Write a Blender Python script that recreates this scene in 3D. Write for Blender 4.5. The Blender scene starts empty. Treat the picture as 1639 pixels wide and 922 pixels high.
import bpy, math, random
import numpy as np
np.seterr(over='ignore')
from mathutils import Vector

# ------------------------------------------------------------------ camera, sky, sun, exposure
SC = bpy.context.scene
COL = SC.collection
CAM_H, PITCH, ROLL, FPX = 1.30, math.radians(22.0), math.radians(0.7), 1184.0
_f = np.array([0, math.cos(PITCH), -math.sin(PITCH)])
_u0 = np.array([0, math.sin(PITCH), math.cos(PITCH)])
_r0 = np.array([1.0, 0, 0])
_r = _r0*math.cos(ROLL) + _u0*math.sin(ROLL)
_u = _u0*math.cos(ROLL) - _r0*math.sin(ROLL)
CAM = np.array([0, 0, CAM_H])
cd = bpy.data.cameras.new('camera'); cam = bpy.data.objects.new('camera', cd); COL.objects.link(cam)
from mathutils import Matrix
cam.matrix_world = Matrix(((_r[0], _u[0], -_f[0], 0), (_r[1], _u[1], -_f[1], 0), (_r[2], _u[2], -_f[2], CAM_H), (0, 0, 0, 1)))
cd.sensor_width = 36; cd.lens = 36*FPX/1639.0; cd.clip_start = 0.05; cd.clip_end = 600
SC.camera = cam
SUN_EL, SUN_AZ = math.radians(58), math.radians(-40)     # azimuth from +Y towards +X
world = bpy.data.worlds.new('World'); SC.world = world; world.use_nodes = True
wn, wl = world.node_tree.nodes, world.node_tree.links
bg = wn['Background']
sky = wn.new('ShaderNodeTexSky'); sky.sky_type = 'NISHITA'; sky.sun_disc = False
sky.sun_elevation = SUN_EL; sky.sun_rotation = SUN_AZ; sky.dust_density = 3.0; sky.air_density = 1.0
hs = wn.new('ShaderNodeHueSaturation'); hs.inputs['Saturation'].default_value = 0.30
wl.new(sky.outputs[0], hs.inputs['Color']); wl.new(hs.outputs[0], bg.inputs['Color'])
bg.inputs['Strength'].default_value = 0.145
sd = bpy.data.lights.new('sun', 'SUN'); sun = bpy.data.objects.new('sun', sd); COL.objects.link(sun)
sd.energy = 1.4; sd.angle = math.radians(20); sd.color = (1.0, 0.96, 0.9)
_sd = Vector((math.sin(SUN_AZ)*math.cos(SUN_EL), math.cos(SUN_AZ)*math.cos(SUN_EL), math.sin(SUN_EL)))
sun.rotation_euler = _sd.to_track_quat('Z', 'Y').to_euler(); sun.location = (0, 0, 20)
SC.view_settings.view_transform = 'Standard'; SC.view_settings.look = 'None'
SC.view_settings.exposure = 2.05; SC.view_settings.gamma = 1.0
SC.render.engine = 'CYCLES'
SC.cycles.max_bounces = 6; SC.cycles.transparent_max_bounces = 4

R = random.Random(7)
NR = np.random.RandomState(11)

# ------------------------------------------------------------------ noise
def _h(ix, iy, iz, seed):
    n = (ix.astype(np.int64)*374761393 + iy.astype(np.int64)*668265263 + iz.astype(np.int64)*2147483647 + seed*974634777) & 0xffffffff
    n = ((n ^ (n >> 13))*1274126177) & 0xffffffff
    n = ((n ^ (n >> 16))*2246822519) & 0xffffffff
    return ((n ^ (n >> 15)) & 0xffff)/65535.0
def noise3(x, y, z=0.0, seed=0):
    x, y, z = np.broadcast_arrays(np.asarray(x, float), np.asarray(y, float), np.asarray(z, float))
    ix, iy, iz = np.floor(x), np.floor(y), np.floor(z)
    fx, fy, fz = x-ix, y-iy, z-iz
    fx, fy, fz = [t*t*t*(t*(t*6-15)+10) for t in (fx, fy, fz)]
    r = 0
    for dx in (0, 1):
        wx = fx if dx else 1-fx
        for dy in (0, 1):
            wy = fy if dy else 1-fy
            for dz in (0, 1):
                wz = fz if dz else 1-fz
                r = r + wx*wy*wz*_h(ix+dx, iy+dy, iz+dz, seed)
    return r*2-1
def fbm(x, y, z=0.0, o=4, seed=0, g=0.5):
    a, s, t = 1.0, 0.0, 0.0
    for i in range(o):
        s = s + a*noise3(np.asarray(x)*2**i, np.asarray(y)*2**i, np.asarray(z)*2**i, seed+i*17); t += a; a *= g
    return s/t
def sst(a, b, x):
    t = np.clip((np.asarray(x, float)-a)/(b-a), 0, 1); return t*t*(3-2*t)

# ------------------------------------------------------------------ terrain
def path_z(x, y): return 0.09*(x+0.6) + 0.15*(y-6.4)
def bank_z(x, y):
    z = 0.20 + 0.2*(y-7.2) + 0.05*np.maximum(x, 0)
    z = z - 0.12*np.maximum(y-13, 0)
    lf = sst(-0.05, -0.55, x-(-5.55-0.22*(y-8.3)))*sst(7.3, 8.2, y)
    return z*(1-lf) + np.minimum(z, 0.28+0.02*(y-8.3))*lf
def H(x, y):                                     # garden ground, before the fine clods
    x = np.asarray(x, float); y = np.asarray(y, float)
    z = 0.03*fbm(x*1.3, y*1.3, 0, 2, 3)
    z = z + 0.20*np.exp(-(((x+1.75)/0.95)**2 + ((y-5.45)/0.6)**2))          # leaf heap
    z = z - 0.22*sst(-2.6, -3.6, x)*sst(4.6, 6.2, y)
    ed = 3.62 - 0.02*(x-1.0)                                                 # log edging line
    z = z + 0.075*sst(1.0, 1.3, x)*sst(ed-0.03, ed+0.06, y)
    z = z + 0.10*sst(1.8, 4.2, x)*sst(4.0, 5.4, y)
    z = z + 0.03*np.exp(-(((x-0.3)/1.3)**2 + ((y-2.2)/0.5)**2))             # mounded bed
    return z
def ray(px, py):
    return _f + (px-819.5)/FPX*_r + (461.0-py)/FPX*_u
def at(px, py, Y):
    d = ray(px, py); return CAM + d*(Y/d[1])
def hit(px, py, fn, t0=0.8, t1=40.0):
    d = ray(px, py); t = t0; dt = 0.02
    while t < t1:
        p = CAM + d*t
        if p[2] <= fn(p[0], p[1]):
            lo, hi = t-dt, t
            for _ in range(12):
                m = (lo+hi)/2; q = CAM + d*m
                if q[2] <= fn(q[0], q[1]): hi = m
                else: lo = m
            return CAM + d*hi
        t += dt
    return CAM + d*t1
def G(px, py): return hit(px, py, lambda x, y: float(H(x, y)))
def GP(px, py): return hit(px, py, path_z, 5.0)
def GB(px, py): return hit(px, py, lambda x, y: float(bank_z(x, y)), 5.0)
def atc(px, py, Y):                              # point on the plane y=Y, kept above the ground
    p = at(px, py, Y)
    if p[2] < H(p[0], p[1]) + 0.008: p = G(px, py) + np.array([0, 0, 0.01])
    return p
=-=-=
Identify the lines that contain the string "scene", and copy every one of them.

> **TASK RESPONSE**
Write a Blender Python script that recreates this scene in 3D. Write for Blender 4.5. The Blender scene starts empty. Treat the picture as 1639 pixels wide and 922 pixels high.
SC = bpy.context.scene